Saturday, September 7, 2019

The Air We Breathe, Andrea Barrett

The Air We Breathe by Andrea Barrett is a book that came recommended, but I simply cannot remember who/what made the recommendation.

Started: 9/2/2019
Completed: 9/6/2019
Recommendation: Mild Recommendation
Recomended By: Nobody

Review:

In many ways this reminds me of books from the turn of the century (Anthony Trollope comes to mind).  The nature of entertainment and the richness of formal human interaction.  It seems like a Victorian ideal.  In a consumptive ward.

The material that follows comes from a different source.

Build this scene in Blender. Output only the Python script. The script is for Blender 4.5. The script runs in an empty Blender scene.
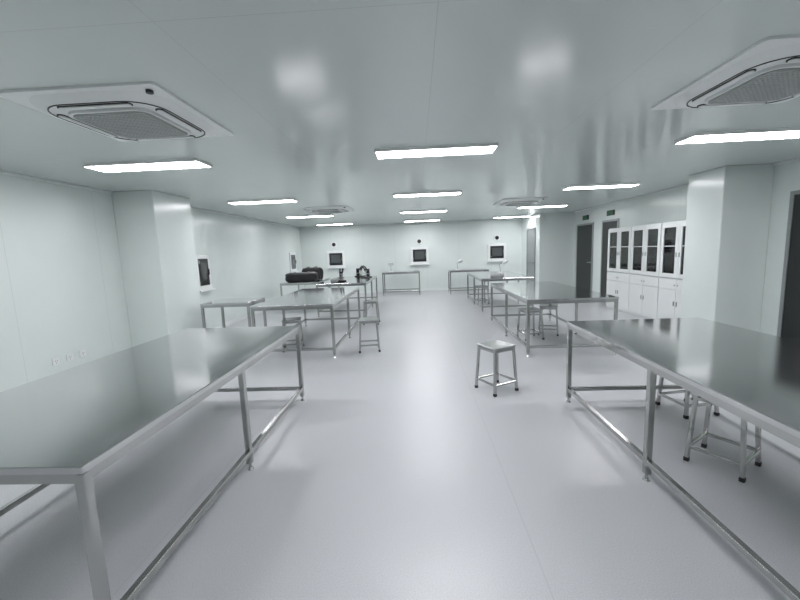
import bpy, bmesh, math, random
from mathutils import Vector, Matrix
random.seed(4)
CAMH=1.53; CEIL=2.51
# ------------------------------------------------------------ materials
def mat(name, col=(.8,.8,.8), rough=.5, metal=0, emis=None, es=0, spec=.5, coat=0, coat_r=.1):
    m=bpy.data.materials.new(name); m.use_nodes=True
    p=m.node_tree.nodes['Principled BSDF']
    p.inputs['Base Color'].default_value=(*col,1); p.inputs['Roughness'].default_value=rough
    p.inputs['Metallic'].default_value=metal; p.inputs['Specular IOR Level'].default_value=spec
    p.inputs['Coat Weight'].default_value=coat; p.inputs['Coat Roughness'].default_value=coat_r
    if emis: p.inputs['Emission Color'].default_value=(*emis,1); p.inputs['Emission Strength'].default_value=es
    return m
def N(m,t,**k):
    n=m.node_tree.nodes.new(t)
    for a,b in k.items(): setattr(n,a,b)
    return n
def math_n(m,op,a,b=None):
    n=N(m,'ShaderNodeMath',operation=op)
    for i,v in enumerate((a,b)):
        if v is None: continue
        if isinstance(v,(int,float)): n.inputs[i].default_value=v
        else: m.node_tree.links.new(v,n.inputs[i])
    return n.outputs[0]
def seamed(m,col,dark,seams,noise_amt=.04,noise_scale=3.0,speck=0,bump=0,bscale=60):
    """panel joints at regular spacing: seams=[(axis,period,offset,halfwidth)]"""
    L=m.node_tree.links; p=m.node_tree.nodes['Principled BSDF']
    tc=N(m,'ShaderNodeTexCoord'); sp=N(m,'ShaderNodeSeparateXYZ'); L.new(tc.outputs['Object'],sp.inputs[0])
    mask=None
    for ax,per,off,hw in seams:
        v=math_n(m,'ADD',sp.outputs[ax],off+1000*per)
        v=math_n(m,'MODULO',v,per)
        v=math_n(m,'SUBTRACT',v,per/2); v=math_n(m,'ABSOLUTE',v); v=math_n(m,'LESS_THAN',v,hw)
        mask=v if mask is None else math_n(m,'MAXIMUM',mask,v)
    nz=N(m,'ShaderNodeTexNoise'); nz.inputs['Scale'].default_value=noise_scale; nz.inputs['Detail'].default_value=3
    L.new(tc.outputs['Object'],nz.inputs['Vector'])
    mx=N(m,'ShaderNodeMix',data_type='RGBA'); L.new(nz.outputs[0],mx.inputs[0])
    mx.inputs[6].default_value=tuple(c*(1-noise_amt) for c in col)+(1,); mx.inputs[7].default_value=tuple(min(1,c*(1+noise_amt)) for c in col)+(1,)
    out=mx.outputs[2]
    if speck:
        n2=N(m,'ShaderNodeTexNoise'); n2.inputs['Scale'].default_value=180; n2.inputs['Detail'].default_value=2
        L.new(tc.outputs['Object'],n2.inputs['Vector'])
        m3=N(m,'ShaderNodeMix',data_type='RGBA',blend_type='MULTIPLY'); m3.inputs[0].default_value=1
        cr=N(m,'ShaderNodeValToRGB'); cr.color_ramp.elements[0].position=.35; cr.color_ramp.elements[0].color=(1-speck,)*3+(1,); cr.color_ramp.elements[1].position=.6; cr.color_ramp.elements[1].color=(1,1,1,1)
        L.new(n2.outputs[0],cr.inputs[0]); L.new(out,m3.inputs[6]); L.new(cr.outputs[0],m3.inputs[7]); out=m3.outputs[2]
    if mask is not None:
        m2=N(m,'ShaderNodeMix',data_type='RGBA'); L.new(mask,m2.inputs[0]); L.new(out,m2.inputs[6]); m2.inputs[7].default_value=(*dark,1); out=m2.outputs[2]
    L.new(out,p.inputs['Base Color'])
    if bump:
        n4=N(m,'ShaderNodeTexNoise'); n4.inputs['Scale'].default_value=bscale; n4.inputs['Detail'].default_value=3
        L.new(tc.outputs['Object'],n4.inputs['Vector'])
        b=N(m,'ShaderNodeBump'); b.inputs['Strength'].default_value=bump; b.inputs['Distance'].default_value=.01
        L.new(n4.outputs[0],b.inputs['Height']); L.new(b.outputs[0],p.inputs['Normal'])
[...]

The book, however, does not resolve the way that a turn of the century novel did and many things are left unanswered as the book closes.  In this case, it is not a problem that things are not tied up.  The book did not have a mounting sense of an impending big end, it seemed like a character study from the start.  The characters do evolve and, in some ways, seems almost like a modern romantic comedy (or, looking the other way, Shakespearean comedy) with the misunderstood feelings that swoop across the novel.  The book also seems to have a societal understanding as the characters are largely reduced to their own society due to illness (vaguely reminiscent of the United States before the first World War and its isolationist policies) and the small society turns on itself in much the same way as the nation did upon entering the war.

This book also quietly examines the love-hate relationship that Americans have with scientists, doctors, and nurses.

I enjoyed this little book while I read it, but I do not expect it to make a lasting impression on me.